Will Ruggles
Birth Date: 1956

Artist Gallery
Douglass Rankin and Will Ruggles: “We surround ourselves with things we find beautiful. We can’t help it! Interacting daily with these objects, we develop and grow. The good art remains compelling as our lives unfold…its essence full and complete, yet mysterious and provocative. Nourished, we become a part of art, and it a part of us”. Douglass Rankin and Will Ruggles studied pottery at different colleges, but both eventually came to work with Randy Johnston at his studio in Wisconsin; Douglass in 1976 and Will in 1977. After completing their apprenticeships, they set up a pottery in rural Wisconsin in 1978. A few years later they moved to western North Carolina and established Rock Creek Pottery and built their wood fire kiln into the side of a mountain.
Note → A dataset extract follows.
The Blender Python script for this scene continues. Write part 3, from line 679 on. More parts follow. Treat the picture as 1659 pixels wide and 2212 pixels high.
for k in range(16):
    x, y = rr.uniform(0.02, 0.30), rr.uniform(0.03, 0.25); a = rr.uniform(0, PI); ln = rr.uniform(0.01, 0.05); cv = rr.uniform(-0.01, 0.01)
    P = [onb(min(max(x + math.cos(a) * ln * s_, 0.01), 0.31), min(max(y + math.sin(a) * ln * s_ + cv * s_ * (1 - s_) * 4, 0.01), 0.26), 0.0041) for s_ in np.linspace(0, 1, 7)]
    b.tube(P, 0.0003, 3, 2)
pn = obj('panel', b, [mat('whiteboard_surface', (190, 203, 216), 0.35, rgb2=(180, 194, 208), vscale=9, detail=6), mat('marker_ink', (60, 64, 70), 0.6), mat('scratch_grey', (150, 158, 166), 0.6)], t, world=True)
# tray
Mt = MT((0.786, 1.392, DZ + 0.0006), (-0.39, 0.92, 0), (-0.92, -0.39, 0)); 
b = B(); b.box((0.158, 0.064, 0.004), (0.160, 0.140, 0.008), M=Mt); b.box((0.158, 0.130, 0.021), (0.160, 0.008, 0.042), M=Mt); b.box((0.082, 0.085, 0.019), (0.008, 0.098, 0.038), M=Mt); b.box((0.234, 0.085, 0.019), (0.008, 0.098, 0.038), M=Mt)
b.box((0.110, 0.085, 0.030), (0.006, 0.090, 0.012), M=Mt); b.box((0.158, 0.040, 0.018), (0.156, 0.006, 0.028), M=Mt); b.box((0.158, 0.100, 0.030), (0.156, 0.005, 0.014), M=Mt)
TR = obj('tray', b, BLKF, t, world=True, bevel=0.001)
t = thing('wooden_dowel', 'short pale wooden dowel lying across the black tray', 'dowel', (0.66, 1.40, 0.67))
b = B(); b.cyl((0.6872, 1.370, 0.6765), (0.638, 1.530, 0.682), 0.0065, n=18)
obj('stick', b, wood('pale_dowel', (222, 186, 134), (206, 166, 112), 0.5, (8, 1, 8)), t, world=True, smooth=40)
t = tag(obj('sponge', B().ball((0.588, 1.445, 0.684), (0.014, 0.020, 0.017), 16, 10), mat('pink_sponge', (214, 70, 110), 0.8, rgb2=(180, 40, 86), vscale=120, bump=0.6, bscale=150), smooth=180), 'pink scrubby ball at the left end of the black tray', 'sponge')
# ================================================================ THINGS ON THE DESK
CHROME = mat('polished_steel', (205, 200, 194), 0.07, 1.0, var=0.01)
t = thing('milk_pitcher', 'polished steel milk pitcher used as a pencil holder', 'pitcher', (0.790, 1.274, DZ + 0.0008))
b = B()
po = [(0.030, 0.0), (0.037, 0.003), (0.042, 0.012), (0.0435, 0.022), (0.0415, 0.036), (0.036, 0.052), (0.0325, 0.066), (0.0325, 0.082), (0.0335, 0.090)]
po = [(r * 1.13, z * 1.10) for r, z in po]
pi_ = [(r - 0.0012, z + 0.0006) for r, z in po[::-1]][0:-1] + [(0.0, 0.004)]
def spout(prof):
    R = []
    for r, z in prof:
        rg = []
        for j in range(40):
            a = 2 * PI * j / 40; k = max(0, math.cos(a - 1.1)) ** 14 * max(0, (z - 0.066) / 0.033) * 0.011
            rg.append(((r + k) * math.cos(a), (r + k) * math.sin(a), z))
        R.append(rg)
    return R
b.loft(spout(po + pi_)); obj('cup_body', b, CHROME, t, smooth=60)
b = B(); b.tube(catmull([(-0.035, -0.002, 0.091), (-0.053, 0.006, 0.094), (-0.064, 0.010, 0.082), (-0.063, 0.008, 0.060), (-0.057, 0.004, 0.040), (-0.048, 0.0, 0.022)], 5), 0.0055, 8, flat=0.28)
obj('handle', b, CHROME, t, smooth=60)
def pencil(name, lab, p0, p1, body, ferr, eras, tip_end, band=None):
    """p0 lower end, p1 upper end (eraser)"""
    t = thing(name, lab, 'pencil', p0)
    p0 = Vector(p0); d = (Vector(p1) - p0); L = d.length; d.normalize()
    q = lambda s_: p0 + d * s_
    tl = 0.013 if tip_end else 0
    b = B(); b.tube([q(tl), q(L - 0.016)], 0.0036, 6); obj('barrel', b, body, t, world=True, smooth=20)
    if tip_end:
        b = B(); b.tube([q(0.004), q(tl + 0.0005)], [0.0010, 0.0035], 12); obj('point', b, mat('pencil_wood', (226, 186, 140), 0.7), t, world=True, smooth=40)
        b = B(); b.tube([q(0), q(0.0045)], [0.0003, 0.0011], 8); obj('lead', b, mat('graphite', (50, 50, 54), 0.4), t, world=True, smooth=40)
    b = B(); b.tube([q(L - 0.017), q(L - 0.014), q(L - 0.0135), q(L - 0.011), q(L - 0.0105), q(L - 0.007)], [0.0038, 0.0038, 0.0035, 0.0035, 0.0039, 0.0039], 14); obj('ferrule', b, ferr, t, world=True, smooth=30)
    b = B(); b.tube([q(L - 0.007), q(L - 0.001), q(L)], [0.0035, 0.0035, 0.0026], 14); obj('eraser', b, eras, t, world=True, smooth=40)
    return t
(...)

They still use the kiln today. Their philosophy for their work is derived from Shoji Hamada and Bernard Leach, Warren McKenzie and from their own years of practice. Their work can be immediately recognized by it’s combinations of color, form and decoration, all of which speak very softly of their origins, but never fail to be clearly theirs. The best pieces that emerge from a firing are visually powerful regardless of the size. Pieces often refer to a function but the work’s success derives as well, from an elegant sculptural integrity. Pitchers and teapots pour but they have a great proportional shape and the handles animate the form, yet their work is also a pleasure to hold and use. The splashes of the black and green highly gestural brushwork that forms leaves, letters, fish, and abstract patterns that contrast with also enhance the shape of the piece. The strong black horizontal stripes on a vase, a teapot or the lid of a covered jar all act as punctuation marks that contain the energy and optimism found in their work. All of these devices merge to render service to the intense elegance that is characteristic of their work.